The cross-correlation analysis in Z source GX 349+2

TL;DR

This study systematically analyzes cross-correlations between soft and hard X-ray light curves of Z source GX 349+2, revealing different lag behaviors on and off the Z track, and proposes the extended accretion disk corona model to explain long-term lags.

Contribution

It provides the first comprehensive cross-correlation analysis of GX 349+2 across its entire Z track and introduces the extended accretion disk corona model for long-term lag explanation.

Findings

Positive correlations and short-term lags are observed on the Z track.

Anti-correlations and longer anti-correlated lags are found outside the Z track.
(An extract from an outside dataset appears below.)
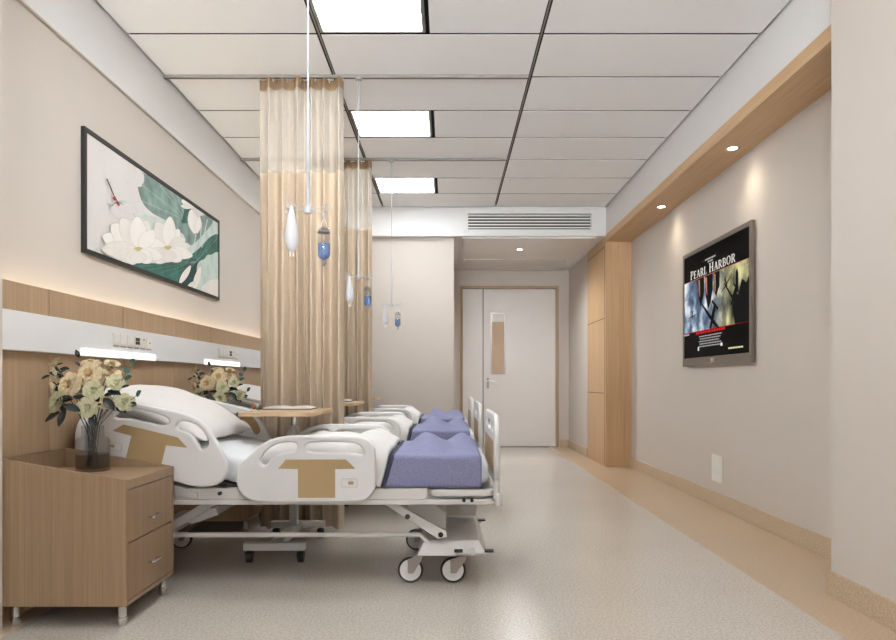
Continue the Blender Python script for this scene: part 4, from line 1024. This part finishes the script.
def drip_bottle(x, y, lbl):
    cx, cy = x + ARMS[1][0], y + ARMS[1][1]
    t = thing('drip_bottle', (cx, cy, 1.49), lbl, 'bottle', 'drip bottles on the poles')
    m = MB(); m.lathe([(.002, 1.652), (.018, 1.650), (.026, 1.642), (.027, 1.635), (.027, 1.535), (.022, 1.524), (.010, 1.516), (.008, 1.507)], (cx, cy, 0), M['bottle_glass'], 24); part('glass_body', m, t)
    m = MB(); m.lathe([(.001, 1.585), (.0255, 1.585), (.0255, 1.536), (.021, 1.526), (.009, 1.518), (.001, 1.516)], (cx, cy, 0), M['liquid'], 24); part('liquid', m, t, label='blue liquid')
    m = MB(); m.lathe([(.012, 1.628), (.0262, 1.630), (.0262, 1.636), (.012, 1.638)], (cx, cy, 0), M['fork'], 20); m.lathe([(.012, 1.642), (.014, 1.650), (.010, 1.655)], (cx, cy, 0), M['fork'], 14); part('collar', m, t)
    m = MB(); m.lathe([(.003, 1.488), (.007, 1.492), (.005, 1.499), (.009, 1.502), (.009, 1.508), (.004, 1.510)], (cx, cy, 0), M['nickel'], 12); part('stopper', m, t)
    m = MB(); m.tube([(cx - .014, cy, 1.648), (cx - .010, cy, 1.67), (cx, cy, 1.694), (cx + .010, cy, 1.67), (cx + .014, cy, 1.648)], .0013, M['plastic'], 6); part('wire_hanger', m, t)
for x, y, w in ((-.574, 2.96, 'in front of the first curtain'), (-.600, 4.845, 'between the two curtains'), (-.519, 6.648, 'beyond both curtains, before the bare wall')):
    drip_pole(x, y, 'thin white drip pole with four ring hooks hanging ' + w, 3.0595 if y < 3 else 3.037)
    drip_bag(x, y, 'white drip bag hanging ' + w); drip_bottle(x, y, 'clear drip bottle half full of blue liquid ' + w)

# ------------------------------------------------------------------ world, camera, view
w = bpy.data.worlds.new('World'); sc.world = w; w.use_nodes = True
bg = w.node_tree.nodes['Background']
# added fill light through the window: dim upper half, bright lower half for ceiling
nt = w.node_tree; tc = nt.nodes.new('ShaderNodeTexCoord'); sx = nt.nodes.new('ShaderNodeSeparateXYZ'); nt.links.new(tc.outputs['Generated'], sx.inputs[0])
rp = ramp_node(nt, sx.outputs['Z'], [(0.0, (.94, .97, 1.0, 1)), (.02, (.02, .021, .022, 1))])
nt.links.new(rp.outputs['Color'], bg.inputs['Color']); bg.inputs['Strength'].default_value = 23.0
cam = bpy.data.cameras.new('Camera'); co = bpy.data.objects.new('Camera', cam); COL.objects.link(co)
co.location = (0, 0, 1.0); co.rotation_euler = (R(90), 0, 0)
cam.sensor_width = 36; cam.lens = F / 896 * 36; cam.shift_y = 62 / 896; cam.clip_start = .05
sc.camera = co
vs = sc.view_settings; vs.view_transform = 'Standard'; vs.look = 'None'; vs.gamma = 1.0; vs.use_curve_mapping = False; vs.exposure = 1.12
sc.cycles.use_denoising = True
sc.cycles.max_bounces = 8; sc.cycles.diffuse_bounces = 5; sc.cycles.transparent_max_bounces = 24; sc.cycles.sample_clamp_indirect = 6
The extended accretion disk corona model explains long-term time lags in NS-LMXBs.

Abstract

Using all the observations from Rossi X-ray Timing Explorer for Z source GX 349+2, we systematically carry out cross-correlation analysis between its soft and hard X-ray light curves. During the observations from January 9 to January 29, 1998, GX 349+2 traced out the most extensive Z track on its hardness-intensity diagram, making a comprehensive study of cross-correlation on the track. The positive correlations and positively correlated time lags are detected throughout the Z track. Outside the Z track, anti-correlations and anti-correlated time lags are found, but the anti-correlated time lags are much longer than the positively correlated time lags, which might indicate different mechanisms for producing the two types of time lags. We argue that neither the short-term time lag models nor the truncated accretion disk model can account for the long-term time lags in neutron star low mass X-ray binaries (NS-LMXBs). We suggest that the extended accretion disk corona model could be an alternative model to explain the long-term time lags detected in NS-LMXBs.